Traditionell werden die marokkanischen Kamele als Lasttiere genutzt und sind in der Wüste nach wie vor unverzichtbare Transportmittel. Heutzutage haben sie jedoch auch touristische Bedeutung gewonnen. Besonders in Regionen wie Erg Chebbi und Erg Chigaga erfreuen sich Kameltouren durch die beeindruckenden Sanddünen großer Beliebtheit bei Besuchern. Auch wir werden diese faszinierenden Orte in den kommenden Wochen erkunden. Für die Einheimischen sind Kamele jedoch nicht nur Lasttiere, sondern auch wichtige Nahrungsquellen. Sie liefern Milch und Fleisch, die in den Wüstenregionen essenziell sind. Für die Berber und andere nomadische Stämme sind Kamele bis heute lebenswichtig. Sie symbolisieren Reichtum und Status und sind ein integraler Bestandteil der nomadischen Kultur. Außerdem spielen sie eine wichtige Rolle in verschiedenen kulturellen und religiösen Festen. Wie eingangs erwähnt, sind diese faszinierenden Tiere hervorragend an das Leben in extrem trockenen und heißen Umgebungen angepasst. Sie können lange Strecken ohne Wasser zurücklegen und fressen eine Vielzahl von Wüstenpflanzen, die für andere Tiere oft ungenießbar sind. Doch trotz ihrer beeindruckenden Anpassungsfähigkeit sind Kamele nicht vor modernen Herausforderungen wie dem Klimawandel und der Überweidung geschützt, die ihre Lebensräume und Nahrungsquellen beeinträchtigen können.

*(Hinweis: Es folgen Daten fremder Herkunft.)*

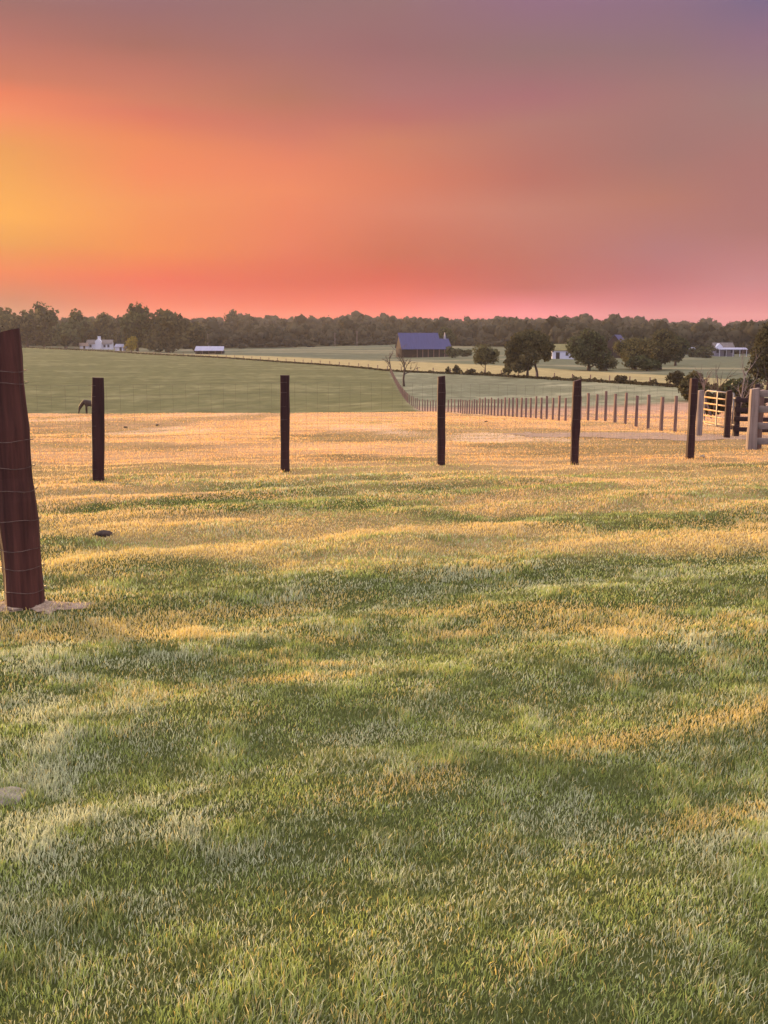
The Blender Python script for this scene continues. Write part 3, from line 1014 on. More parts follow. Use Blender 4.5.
# trees around the barn and along the line fence
tree('broad_tree', 447, 440, 10.5, 12.5, 1, 'leaf_dark', 'round dark tree standing behind the blue roofed barn end', seed=31, n=1300)
shrub(452, 375, 8.0, 4.2, 'leaf_dark', 'low dark rounded bush at the barn corner', 32)
shrub(466, 390, 6.0, 3.2, 'leaf_dark', 'low spreading bush beyond the barn corner bush', 33)
tree('round_tree', 485, 232, 8.0, 7.0, 1.5, 'leaf_olive', 'small round olive tree beside the hedge line', seed=34, n=2600, size=0.2, trunk_r=0.13, corek=0.45)
g = np.random.default_rng(35)
lb = []
for cx, cz, rx, rz in ((-1.2, 7.2, 3.0, 2.6), (1.6, 7.6, 2.8, 2.5), (-2.9, 4.9, 2.1, 2.0), (-3.6, 2.9, 1.6, 1.5), (-1.9, 2.4, 2.1, 1.6), (0.1, 4.4, 2.6, 2.3),
                       (3.1, 5.6, 2.0, 2.3), (4.2, 4.6, 1.3, 1.5), (4.6, 6.4, 1.5, 1.4), (0.0, 2.6, 1.4, 1.3), (0.3, 8.9, 2.6, 1.5), (-2.4, 8.3, 1.7, 1.3),
                       (3.6, 8.2, 1.5, 1.2), (-3.9, 6.7, 1.3, 1.1), (-4.4, 1.6, 1.2, 0.9)):
    lb.append((np.array([cx, g.uniform(-1.6, 1.6), cz]), np.array([rx, rx * 0.95, rz]) * 0.86))
bt = tree('broad_tree', 527, 216, 11.5, 10.8, 1.4, 'leaf_brown', 'largest spreading tree on the hedge line with one bare leaning trunk', seed=35, n=6500, size=0.27,
          lobes=lb, trunk_r=0.3, corek=0.6)
for ch in bt.children:
    if ch.name.startswith('trunk'):
        me = ch.data
mb = MB()
mb.tube([(2.1, -0.3, -0.4), (2.0, -0.3, 1.2), (1.6, -0.2, 2.6), (1.8, 0, 4.4), (2.5, 0, 6.5)], [0.36, 0.26, 0.24, 0.18, 0.08], 7)
mb.tube([(1.7, -0.2, 2.3), (0.7, 0, 3.3), (-0.4, 0, 4.6)], [0.16, 0.12, 0.05], 6)
mb.build('trunk', M['bark'], bt, True)
tree('bushy_tree', 588, 250, 13.0, 11.0, 0.2, 'leaf_dark', 'bushy dark tree touching the white house with the mossy roof', seed=36, n=4200, size=0.3)
tree('bushy_tree', 606, 250, 6.5, 4.6, 0.1, 'leaf_olive', 'lower bushy growth at the foot of the grey roofed barn', seed=37, n=1800, size=0.25)
tree('broad_tree', 634, 258, 12, 8.8, 0.2, 'leaf_olive', 'olive green tree right beside the grey roofed barn', seed=38, n=3800, size=0.32)
tree('broad_tree', 659, 255, 13, 9.6, 0.4, 'leaf_brown', 'tall brown green tree on the field edge between olive tree and low white roof', seed=39, n=4200, size=0.32)
tree('broad_tree', 674, 290, 10, 9.2, 0.8, 'leaf_dark', 'narrower dark tree behind the tall brown green tree', seed=40, n=2000)
tree('bushy_tree', 646, 246, 9, 3.8, 0.1, 'leaf_dark', 'low dark bush beneath the tall brown green tree', seed=41, n=1500)
tree('broad_tree', 768, 150, 7.5, 10.2, 0.6, 'leaf_brown', 'brown green tree cut by the frame behind the board fences', seed=42, n=4200, size=0.2)
shrub(691, 128, 4.8, 4.0, 'leaf_brown', 'rounded shrub behind the last dark post', 43, n=2200)
shrub(735, 120, 4.6, 3.6, 'leaf_dark', 'dark shrub behind the tube gate', 44, n=2200)
shrub(756, 135, 3.4, 2.2, 'leaf_brown', 'low shrub between the board fence and the far field', 45, n=1100)
shrub(716, 82, 3.0, 2.2, 'weed', 'dusky brush clump right behind the tube gate', 48, n=1400)
shrub(748, 88, 3.2, 2.4, 'weed', 'dusky brush clump behind the dark boards', 49, n=1400)
shrub(704, 400, 9, 5, 'leaf_dark', 'dark bush left of the gabled far house', 46, n=700)
shrub(692, 410, 7, 4, 'leaf_dark', 'dark bush beside the low white roof', 47, n=700)
bare_tree(404, 192, 8.4, 'bare grey tree standing on the climbing fence line', 51, spread=0.42, rad=0.24, mat='bark')
bare_tree(391, 250, 6.0, 'smaller bare tree at the top of the climbing fence', 52, spread=0.45, rad=0.24, mat='bark')
bare_tree(714, 66, 3.7, 'pale leaning dead trunk behind the gate', 53, lean=-0.45, spread=0.25, rad=0.09, levels=2)
bare_tree(716, 72, 4.4, 'dark straight dead tree rising above the gate', 54, lean=0.04, spread=0.3, rad=0.09, mat='bark', levels=2)
bare_tree(737, 75, 4.6, 'thin bare tree with upright twigs behind the dark gate post', 55, lean=0.03, spread=0.25, rad=0.07)
bare_tree(741, 70, 4.8, 'tallest pale dead tree behind the dark boards', 56, lean=0.14, spread=0.22, rad=0.07, levels=2)

# ------------------------------------------------------------------ buildings


def gable_house(name, px, Y, rz, ln_, dp, wall_h, roof_h, wallm, roofm, label, cat, group=None, py=350.0, openings=(), chimney=None, extra=None, eave=0.35):
    """ridge along local x; front faces -y"""
    p = at(px, Y, py)
    root = empty(name, p, rz, label, cat, group)
    mb = MB()
    a, b = ln_ / 2, dp / 2
    out_ = [(-b, -0.6), (b, -0.6), (b, wall_h), (0, wall_h + roof_h), (-b, wall_h)]
    vs = [(-a, y, z) for y, z in out_] + [(a, y, z) for y, z in out_]
    n = 5
    mb.add(vs, [tuple(range(5)), tuple(reversed(range(5, 10)))] + [(i, i + n, (i + 1) % n + n, (i + 1) % n) for i in range(5)])
    mb.build('wall', M[wallm], root)
    rb = MB()
    t = 0.14
    s = roof_h / b
    ye = b + eave
    ze = wall_h - eave * s
    for sg in (-1, 1):
        q = [(0, wall_h + roof_h + 0.03), (sg * ye, ze + 0.03), (sg * ye, ze + 0.03 + t), (0, wall_h + roof_h + 0.03 + t)]
        vs = [(-a - eave, y, z) for y, z in q] + [(a + eave, y, z) for y, z in q]
        rb.add(vs, [(0, 1, 2, 3), (7, 6, 5, 4)] + [(i, i + 4, (i + 1) % 4 + 4, (i + 1) % 4) for i in range(4)])
    rf = rb.build('roof', M[roofm], root)
    for nm, face, u, z, w_, h_ in openings:
        ob = MB()
        if face == 'front':
            ob.box((u, -b - 0.04, z), (w_, 0.12, h_))
        elif face == 'left':
            ob.box((-a - 0.04, u, z), (0.12, w_, h_))
        else:
            ob.box((a + 0.04, u, z), (0.12, w_, h_))
        ob.build(nm, M['barndark'] if nm == 'door' else M['glass'], root)
    if chimney:
        cb = MB()
        cx, cy, cw, ch, zb = chimney
        cb.box((cx, cy, zb + ch / 2), (cw, cw, ch))
        cb.build('chimney', M['white'], rf)
    return root


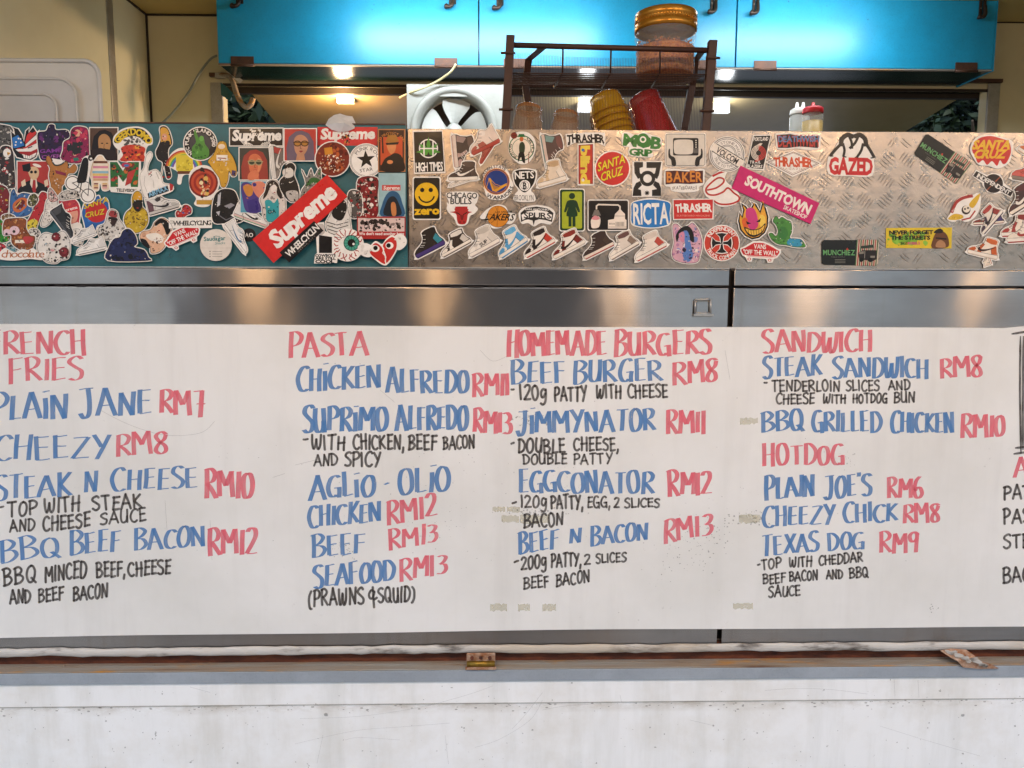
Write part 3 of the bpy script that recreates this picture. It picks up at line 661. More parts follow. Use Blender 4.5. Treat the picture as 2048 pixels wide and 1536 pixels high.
for k in range(3):
    q = MB(); ang = R(100+120*k); q.tube([Tn @ Vector((fr_*.1*math.cos(ang), fr_*.1*math.sin(ang), -.045)), Tn @ Vector((fr_*.82*math.cos(ang), fr_*.82*math.sin(ang), -.045))], .011, 6); q.build('motor_strut', M['cream_cable'], fan)
q = MB(); q.lathe([(0, -.075), (fr_*.8, -.075)], Tn, 40); q.build('dark_back_plate', M['dark'], fan)
q = MB(); q.box((fcx-.055, yf-.003, fzt-.045), (fcx+.05, yf-.0003, fzt-.004)); q.build('front_tab', M['fan'], fan, .002)
q = MB(); q.tube(smooth([at(912, 128, YC-.012), at(900, 145, YC), at(870, 165, 3.0), at(835, 180, 3.0), at(810, 190, 3.05), at(800, 195, 3.15)], False, 5), .0042, 8); tag(q.build('fan_cord', M['cream_cable']), 'thin cream power cord hanging from the cabinet hinge to the fan', 'cord')

# ------------------------------------------------------------------ translucent lid leaning on the left counter
YT = 1.95
tub = empty('storage_lid', (at(60, 250, YT).x, YT, zcount), 'large translucent plastic storage box lid standing at the left wall', 'lid')
xr_, zt2 = at(200, 180, YT).x, at(60, 121, YT).z; xl_ = xr_-.40; zb3 = zcount
def rrect(x0, x1, z0, z1, r, n=8):
    P = []
    for cx_, cz_, a0_ in ((x1-r, z1-r, 0), (x0+r, z1-r, 90), (x0+r, z0+r, 180), (x1-r, z0+r, 270)):
        for k in range(n+1): a = R(a0_+90*k/n); P.append((cx_+r*math.cos(a), cz_+r*math.sin(a)))
    return P
def stepped(q, P, Y0, Y1):
    q.face([(x, Y0, z) for x, z in P])
    for i in range(len(P)):
        a, c = P[i], P[(i+1) % len(P)]; q.face([(a[0], Y0, a[1]), (c[0], Y0, c[1]), (c[0], Y1, c[1]), (a[0], Y1, a[1])], None, True)
steps = [(0, .03, 0), (.036, .035, 0), (.062, .035, .012), (.098, .03, .022)]
for i, (ins, rad, dy) in enumerate(((0, .035, 0), (.052, .04, .012), (.096, .03, .02))):
    q = MB(); P = rrect(xl_+ins, xr_-ins, zb3+ins*.6, zt2-ins*.87, rad)
    q.face([(x, YT-dy, z) for x, z in P]); q.build('lid_panel', M['frost'], tub)
    q = MB(); q.tube([(x, YT-dy-.0006, z) for x, z in P+P[:1]], .0035 if i else .0055, 6, caps=False); q.build('ridge', M['frost_edge'], tub)
# ------------------------------------------------------------------ cables and hook
q = MB(); q.tube(smooth([at(434, 111, 3.16), at(420, 119, 3.16), at(400, 145, 3.16), at(375, 188, 3.16), at(345, 226, 3.16), at(318, 252, 3.16), at(300, 268, 3.17)], False, 6), .0046, 8)
tag(q.build('grey_cable', M['grey_plastic']), 'grey power cable sagging across the cream wall left of the cabinet', 'cable')
hk = empty('wall_hook', at(470, 190, YB-.03), 'peeling cream gas strut hook hanging at the corner of the far opening', 'hook')
q = MB(); q.tube(smooth([at(440, 150, YB-.02), at(458, 152, YB-.03), at(466, 165, YB-.04), at(474, 190, YB-.05), at(484, 208, YB-.05), at(493, 214, YB-.05), at(502, 208, YB-.05), at(506, 196, YB-.05)], False, 5), .0105, 8); q.build('hook_arm', M['ledge'], hk)
q = MB(); q.box(at(432, 147, YB-.016), at(450, 156, YB-.030)); q.build('mount', M['alu'], hk, .001)
q = MB(); q.face([at(452, 142, YB-.03), at(462, 146, YB-.03), at(486, 160, YB-.05), at(480, 167, YB-.05)]); q.build('tape_end', M['white_plastic'], hk)
q = MB(); q.face([at(441, 165, YB-.015), at(452, 172, YB-.02), at(466, 186, YB-.03), at(459, 203, YB-.03), at(450, 195, YB-.02), at(442, 190, YB-.015)]); q.build('teal_flag', M['teal'], hk)
# ------------------------------------------------------------------ crumpled bag on the panel top
rg = random.Random(12); q = MB(); P = [(651, 250), (657, 238), (668, 230), (680, 227), (692, 231), (705, 233), (711, 246), (709, 257), (697, 262), (681, 264), (664, 260)]
front = [at(x, y, YS+.006+rg.uniform(-.004, .012) if y < 250 else YS-.0045) for x, y in P]
cpts = [at(672, 246, YS-.012), at(690, 246, YS-.016), at(683, 237, YS-.004)]
for i in range(len(front)):
    c = min(cpts, key=lambda k: (k-(front[i]+front[(i+1) % len(front)])/2).length); q.face([c, front[i], front[(i+1) % len(front)]])
for f in ((0, 1, 2),): q.face([cpts[i] for i in f])
for i in range(len(front)):
    j = (i+1) % len(front); ci = min(cpts, key=lambda k: (k-(front[i]+front[j])/2).length); cn = min(cpts, key=lambda k: (k-(front[j]+front[(j+1) % len(front)])/2).length)
    if ci is not cn: q.face([ci, front[j], cn])
tag(q.build('plastic_wrap', M['frost_edge']), 'crumpled white plastic wrap lying over the teal panel\'s top edge', 'plastic wrap')
# ------------------------------------------------------------------ trees seen through the far opening
def tree(loc, h, rc, seed, label, n=2600):
    rg = random.Random(seed); e = empty('tree', loc, label, 'tree', 'trees behind the truck'); L = Vector(loc)
    q = MB(); q.tube([L, L+Vector((.05, .03, h*.5)), L+Vector((-.04, 0, h))], [.12, .08, .02], 8)
    for k in range(7):
        a = rg.uniform(0, 6.28); z = h*rg.uniform(.4, .85); s = L+Vector((0, 0, z)); q.tube([s, s+Vector((math.cos(a)*rc*.5, math.sin(a)*rc*.5, .25)), s+Vector((math.cos(a)*rc*.9, math.sin(a)*rc*.9, .4))], [.035, .022, .006], 6)
    q.build('trunk', M['bark'], e)
    q = MB(); cl = [Vector((rg.gauss(0, rc*.45), rg.gauss(0, rc*.45), h*rg.uniform(.35, 1.1))) for _ in range(60)]
    for k in range(n):
        c = L+rg.choice(cl)+Vector((rg.gauss(0, .16), rg.gauss(0, .16), rg.gauss(0, .16))); s = rg.uniform(.026, .055)
        u = Vector((rg.gauss(0, 1), rg.gauss(0, 1), rg.gauss(0, 1))).normalized(); v_ = u.orthogonal().normalized()
        q.face([c-u*s, c+v_*s*.45, c+u*s*1.1, c-v_*s*.45])
    tag(q.build('crown', M['leaf'], e), kind='stuff')
tree((3.1, 5.0, 0), 2.7, .8, 1, 'leafy green tree seen through the far opening\'s right corner', 32000)
tree((-1.8, 4.9, 0), 2.7, .6, 2, 'dark green tree behind the opening\'s corner by the cream hook', 26000)
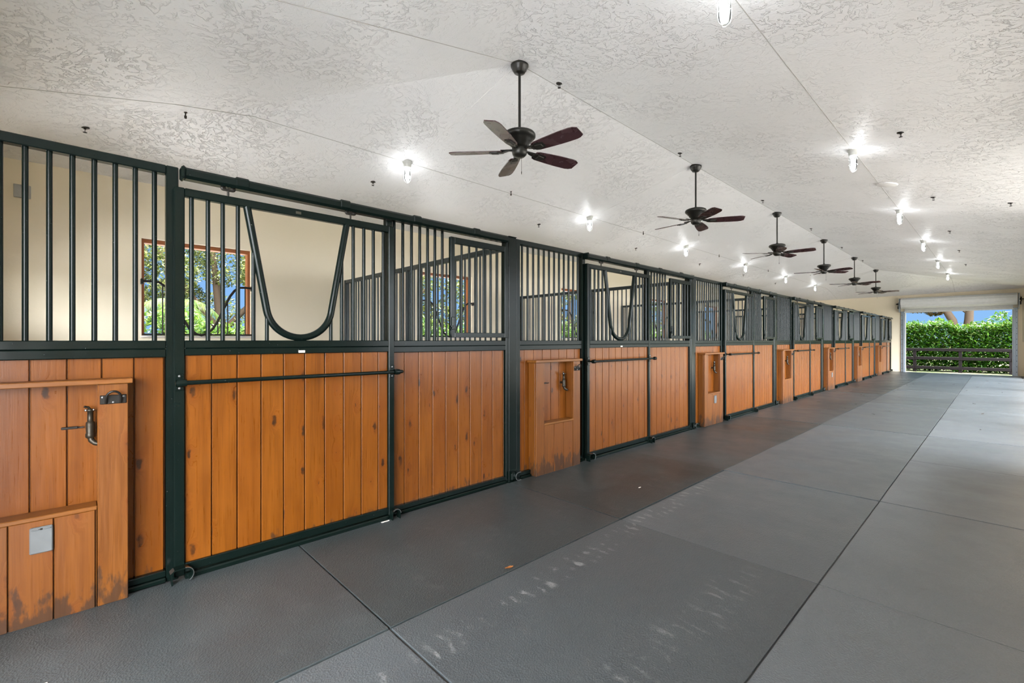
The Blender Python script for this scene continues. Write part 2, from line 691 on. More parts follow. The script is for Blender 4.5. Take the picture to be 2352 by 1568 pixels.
def wall_x(name, y0, y1, ox0, ox1, oz, top):
    m = MB()
    if name == 'wall_near':
        m.box(-3.6, -2.9, y0, y1, 0, top)
        m.box(-2.9, -.9, y0, y1, 0, 1.5)
        m.box(-2.9, -.9, y0, y1, 2.0, top)
        m.box(-.9, ox0, y0, y1, 0, top)
    else:
        m.box(-3.6, ox0, y0, y1, 0, top)
    m.box(ox1, 3.9, y0, y1, 0, top)
    m.box(ox0, ox1, y0, y1, oz, top)
    return struct(m.build(name, M['wall']))


wall_y('wall_left', -3.75, -3.6, WIN, WZ0, WZ1, 3.16)
wall_right()
wall_x('wall_far', YEND, YEND + .15, .46, 3.454, 2.483, 3.26)
wall_x('wall_near', Y0 - .15, Y0, .6, 3.5, 2.6, 3.2)

# unseen roof above the ceiling, eaves widened to keep sun patches out
m = MB()
ov = 1.75
rp = [(-3.75 - ov, Y0 - ov, 3.05), (4.05 + ov, Y0 - ov, 3.05), (4.05 + ov, YEND + ov, 3.05), (-3.75 - ov, YEND + ov, 3.05),
      (0.1, 3.0, 4.35), (0.1, 21.3, 4.35)]
rp2 = [(x, y, z + .12) for (x, y, z) in rp]
zz = [(-3.7, Y0 - .1, 3.25), (4.0, Y0 - .1, 3.25), (4.0, YEND + .1, 3.3), (-3.7, YEND + .1, 3.3)]
vs = rp + rp2
fs = [(0, 1, 4), (1, 2, 5, 4), (2, 3, 5), (3, 0, 4, 5), (6, 7, 10), (7, 8, 11, 10), (8, 9, 11), (9, 6, 10, 11), (0, 1, 7, 6), (1, 2, 8, 7), (2, 3, 9, 8), (3, 0, 6, 9)]
m.add(vs, fs)
struct(m.build('roof', M['wallout']))

# windows: cedar lining and a pale sill in each stall's outer wall
for k, (a, b) in enumerate(WIN):
    m = MB()
    m.box(-3.77, -3.66, a, a + .03, WZ0 + .02, WZ1 - .045, .003)
    m.box(-3.77, -3.66, b - .03, b, WZ0 + .02, WZ1 - .045, .003)
    m.box(-3.77, -3.66, a, b, WZ1 - .045, WZ1, .003)
    w = struct(m.build('window_%d' % (k + 1), M['trim']))
    MB().box(-3.80, -3.575, a - .01, b + .01, WZ0 - .004, WZ0 + .02, .004).build('window_sill', M['sill'], w)

# guard grille in each window
gpts = [(.0, 1.975), (.08, 1.98), (.15, 1.975), (.205, 1.935), (.255, 1.86), (.30, 1.76), (.345, 1.65), (.39, 1.54), (.44, 1.45), (.50, 1.39), (.559, 1.37)]
gpts = gpts + [(1.118 - y, z) for (y, z) in gpts[-2::-1]]
for k, (a, b) in enumerate(WIN):
    t = thing('window_guard', '', 'window guard', (-3.53, a, WZ0), 'curved guard grilles in the stall windows')
    t['label'] = ('dark steel guard with a U dip across the window of the %s stall' % ORD[k])
    if 'gr' not in ME:
        ME['gr'] = MB().tube([(0, y, z - WZ0) for (y, z) in gpts], .0145, 10).mesh('curved_rail', M['iron'])
        ME['gb'] = MB().box(-.01, .01, .0, 1.118, .022, .042, .003).mesh('bottom_rail', M['iron'])
    link('curved_rail', ME['gr'], t)
    link('bottom_rail', ME['gb'], t)
    for y in (.09, .185, .285, .39, .73, .835, .93, 1.03):
        z = 0
        for (p, q) in zip(gpts[:-1], gpts[1:]):
            if p[0] <= y <= q[0]:
                z = p[1] + (q[1] - p[1]) * (y - p[0]) / max(1e-6, q[0] - p[0])
        link('bar', bar_mesh(z - WZ0 - .04, .007, 'iron'), t, (0, y, .04))
    for y in (-.0, 1.118):
        key = 'gp'
        if key not in ME:
            ME[key] = MB().box(-.07, .012, -.012, .012, .60, .66, .003).mesh('wall_clip', M['iron'])
        link('wall_clip', ME[key], t, (0, y, 0))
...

Kurz bevor wir wieder bei unserer Terra Love ankommen, winken uns drei kleine Jungs zu, die zum hier lebenden Berberstamm gehören. Sie holen ihr Trink- und Brauchwasser, wie schon vor Hunderten von Jahren, aus einem Brunnen, der bereits vor Generationen gegraben wurde. Diese einfache, aber bewährte Methode der Wasserversorgung zeigt, wie tief verwurzelt und beständig die Traditionen der Berber auch in der modernen Zeit noch sind.
Am Ende des Tages fühlen wir uns erfüllt und glücklich, denn der Tag in der Wüste war wie ein Tanz mit der Stille. In der unendlichen Weite, wo die Sonne glüht und der Sand sanft unter den Rädern knirscht, offenbart sich die Essenz des Seins. Für Tanja und mich liegt das Wunder in der Stille und die Schönheit im Einfachen. Über viele Jahre hinweg haben wir in den Wüsten dieser Welt gelebt und stets das Gefühl gehabt, das Echo des Universums zu hören. Jeder Windhauch trägt die Weisheit der Jahrhunderte, und jede Sanddüne erzählt von den Geheimnissen des Lebens.
In dieser unberührten Landschaft erkennen wir, dass wahres Glück nicht in der Fülle, sondern im Einklang mit der Natur zu finden ist. Die Wüste zeigt uns, dass die größte Erfüllung darin liegt, die Welt in ihrer Schlichtheit zu begreifen, mit dem Herzen zu sehen und im gegenwärtigen Moment zu verweilen. Hier wird uns bewusst, dass das Wesentliche oft im Verborgenen liegt und dass in der Stille des Seins die tiefste Verbundenheit zu allem entsteht.